In the entries below, the lines from the one with "carton('cardboard_box', 'orange fronted" through the one with "b.add(A, gridfaces(10, 10), 'kraft', False);" are to be copied exactly; both ends count.

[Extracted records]
_ _ _ _ _
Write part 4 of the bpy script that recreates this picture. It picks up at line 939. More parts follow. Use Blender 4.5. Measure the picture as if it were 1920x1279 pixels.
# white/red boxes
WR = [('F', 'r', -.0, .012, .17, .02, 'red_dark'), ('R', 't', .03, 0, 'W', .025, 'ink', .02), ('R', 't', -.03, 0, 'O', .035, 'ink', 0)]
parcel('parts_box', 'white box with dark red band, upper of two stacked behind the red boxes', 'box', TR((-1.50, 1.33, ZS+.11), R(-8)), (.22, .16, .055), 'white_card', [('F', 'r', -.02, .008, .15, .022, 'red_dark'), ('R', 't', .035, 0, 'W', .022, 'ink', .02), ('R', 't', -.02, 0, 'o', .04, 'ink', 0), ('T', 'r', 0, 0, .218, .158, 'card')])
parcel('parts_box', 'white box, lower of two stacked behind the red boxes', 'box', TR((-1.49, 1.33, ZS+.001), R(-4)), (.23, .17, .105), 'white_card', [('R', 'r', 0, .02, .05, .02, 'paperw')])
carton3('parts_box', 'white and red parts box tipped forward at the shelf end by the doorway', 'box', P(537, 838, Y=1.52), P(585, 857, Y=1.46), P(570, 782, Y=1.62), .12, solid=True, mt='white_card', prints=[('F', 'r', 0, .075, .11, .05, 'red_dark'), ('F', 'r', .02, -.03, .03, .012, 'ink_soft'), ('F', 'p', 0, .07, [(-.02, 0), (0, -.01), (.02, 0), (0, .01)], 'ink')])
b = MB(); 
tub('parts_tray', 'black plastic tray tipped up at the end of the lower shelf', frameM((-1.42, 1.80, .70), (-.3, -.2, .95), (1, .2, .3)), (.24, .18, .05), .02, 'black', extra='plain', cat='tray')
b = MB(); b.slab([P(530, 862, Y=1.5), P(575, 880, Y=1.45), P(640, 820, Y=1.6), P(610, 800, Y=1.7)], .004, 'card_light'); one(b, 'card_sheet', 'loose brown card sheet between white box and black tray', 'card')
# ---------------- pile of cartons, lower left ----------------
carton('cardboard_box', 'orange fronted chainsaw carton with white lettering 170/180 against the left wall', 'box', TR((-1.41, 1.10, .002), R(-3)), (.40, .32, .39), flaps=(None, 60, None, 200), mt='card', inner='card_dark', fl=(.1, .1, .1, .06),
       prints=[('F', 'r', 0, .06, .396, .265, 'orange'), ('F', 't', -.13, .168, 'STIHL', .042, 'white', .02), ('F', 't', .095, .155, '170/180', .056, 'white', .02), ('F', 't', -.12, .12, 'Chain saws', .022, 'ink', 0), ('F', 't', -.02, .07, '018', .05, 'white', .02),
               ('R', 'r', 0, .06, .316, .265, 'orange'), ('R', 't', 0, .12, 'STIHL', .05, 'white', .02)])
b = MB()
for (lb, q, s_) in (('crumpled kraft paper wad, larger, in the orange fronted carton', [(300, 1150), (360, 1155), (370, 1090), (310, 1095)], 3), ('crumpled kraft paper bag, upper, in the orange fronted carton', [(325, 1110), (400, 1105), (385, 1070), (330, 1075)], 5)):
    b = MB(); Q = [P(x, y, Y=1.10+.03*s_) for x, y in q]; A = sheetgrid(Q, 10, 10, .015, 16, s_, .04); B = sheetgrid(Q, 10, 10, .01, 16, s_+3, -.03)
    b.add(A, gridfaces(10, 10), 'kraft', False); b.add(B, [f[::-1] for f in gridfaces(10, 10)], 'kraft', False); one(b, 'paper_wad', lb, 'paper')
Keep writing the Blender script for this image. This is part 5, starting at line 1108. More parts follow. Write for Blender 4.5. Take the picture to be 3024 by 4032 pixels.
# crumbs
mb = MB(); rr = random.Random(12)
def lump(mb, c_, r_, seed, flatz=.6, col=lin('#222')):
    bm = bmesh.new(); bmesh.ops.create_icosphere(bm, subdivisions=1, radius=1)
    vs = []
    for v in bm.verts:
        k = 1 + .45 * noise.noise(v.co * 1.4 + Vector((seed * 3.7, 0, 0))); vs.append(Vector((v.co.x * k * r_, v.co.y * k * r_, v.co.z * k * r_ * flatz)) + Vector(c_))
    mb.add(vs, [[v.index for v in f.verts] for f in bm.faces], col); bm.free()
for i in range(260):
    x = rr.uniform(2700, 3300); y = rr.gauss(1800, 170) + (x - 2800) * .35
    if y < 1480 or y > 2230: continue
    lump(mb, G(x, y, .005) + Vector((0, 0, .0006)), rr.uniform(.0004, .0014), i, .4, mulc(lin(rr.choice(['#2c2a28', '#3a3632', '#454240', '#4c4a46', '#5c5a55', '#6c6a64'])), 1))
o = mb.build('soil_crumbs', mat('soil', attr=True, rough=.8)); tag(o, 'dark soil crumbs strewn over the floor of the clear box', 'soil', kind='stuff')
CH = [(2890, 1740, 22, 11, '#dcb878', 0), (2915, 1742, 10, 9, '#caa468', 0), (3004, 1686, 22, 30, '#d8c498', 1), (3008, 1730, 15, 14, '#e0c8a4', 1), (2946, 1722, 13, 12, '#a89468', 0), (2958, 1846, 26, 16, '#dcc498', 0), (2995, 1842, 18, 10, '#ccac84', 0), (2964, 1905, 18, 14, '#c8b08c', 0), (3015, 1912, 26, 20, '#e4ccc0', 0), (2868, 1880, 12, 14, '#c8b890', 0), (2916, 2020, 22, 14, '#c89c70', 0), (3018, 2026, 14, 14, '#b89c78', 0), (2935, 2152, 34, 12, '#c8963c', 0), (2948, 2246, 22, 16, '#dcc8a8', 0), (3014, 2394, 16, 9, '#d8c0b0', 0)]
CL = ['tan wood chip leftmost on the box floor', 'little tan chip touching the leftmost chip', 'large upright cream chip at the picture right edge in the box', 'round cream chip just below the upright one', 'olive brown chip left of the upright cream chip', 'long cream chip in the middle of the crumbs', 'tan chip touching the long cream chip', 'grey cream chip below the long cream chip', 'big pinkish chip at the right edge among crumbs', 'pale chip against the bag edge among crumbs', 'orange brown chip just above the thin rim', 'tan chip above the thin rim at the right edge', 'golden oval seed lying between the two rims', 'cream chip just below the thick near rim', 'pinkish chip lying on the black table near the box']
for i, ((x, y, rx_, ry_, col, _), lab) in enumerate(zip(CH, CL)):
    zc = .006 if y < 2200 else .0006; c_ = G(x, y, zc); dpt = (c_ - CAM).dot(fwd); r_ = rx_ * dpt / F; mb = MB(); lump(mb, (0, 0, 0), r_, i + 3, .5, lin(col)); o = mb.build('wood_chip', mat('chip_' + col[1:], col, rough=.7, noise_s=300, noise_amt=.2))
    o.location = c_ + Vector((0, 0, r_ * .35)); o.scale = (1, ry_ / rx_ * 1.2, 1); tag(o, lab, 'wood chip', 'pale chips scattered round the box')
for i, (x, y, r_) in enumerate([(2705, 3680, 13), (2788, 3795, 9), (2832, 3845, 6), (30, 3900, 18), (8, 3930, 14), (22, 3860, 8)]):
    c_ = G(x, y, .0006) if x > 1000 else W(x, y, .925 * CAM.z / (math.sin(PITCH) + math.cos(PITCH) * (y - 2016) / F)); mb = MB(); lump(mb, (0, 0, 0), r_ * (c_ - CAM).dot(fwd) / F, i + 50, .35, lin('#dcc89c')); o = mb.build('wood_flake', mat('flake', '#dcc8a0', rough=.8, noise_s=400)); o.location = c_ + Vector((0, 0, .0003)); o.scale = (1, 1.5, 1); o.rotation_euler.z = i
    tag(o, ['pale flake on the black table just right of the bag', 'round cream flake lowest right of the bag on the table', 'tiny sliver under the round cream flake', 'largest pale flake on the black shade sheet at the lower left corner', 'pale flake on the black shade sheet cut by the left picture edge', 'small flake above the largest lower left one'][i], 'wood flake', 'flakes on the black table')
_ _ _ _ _
Solution for this exercise:
carton('cardboard_box', 'orange fronted chainsaw carton with white lettering 170/180 against the left wall', 'box', TR((-1.41, 1.10, .002), R(-3)), (.40, .32, .39), flaps=(None, 60, None, 200), mt='card', inner='card_dark', fl=(.1, .1, .1, .06),
       prints=[('F', 'r', 0, .06, .396, .265, 'orange'), ('F', 't', -.13, .168, 'STIHL', .042, 'white', .02), ('F', 't', .095, .155, '170/180', .056, 'white', .02), ('F', 't', -.12, .12, 'Chain saws', .022, 'ink', 0), ('F', 't', -.02, .07, '018', .05, 'white', .02),
               ('R', 'r', 0, .06, .316, .265, 'orange'), ('R', 't', 0, .12, 'STIHL', .05, 'white', .02)])
b = MB()
for (lb, q, s_) in (('crumpled kraft paper wad, larger, in the orange fronted carton', [(300, 1150), (360, 1155), (370, 1090), (310, 1095)], 3), ('crumpled kraft paper bag, upper, in the orange fronted carton', [(325, 1110), (400, 1105), (385, 1070), (330, 1075)], 5)):
    b = MB(); Q = [P(x, y, Y=1.10+.03*s_) for x, y in q]; A = sheetgrid(Q, 10, 10, .015, 16, s_, .04); B = sheetgrid(Q, 10, 10, .01, 16, s_+3, -.03)
    b.add(A, gridfaces(10, 10), 'kraft', False); b.add(B, [f[::-1] for f in gridfaces(10, 10)], 'kraft', False); one(b, 'paper_wad', lb, 'paper')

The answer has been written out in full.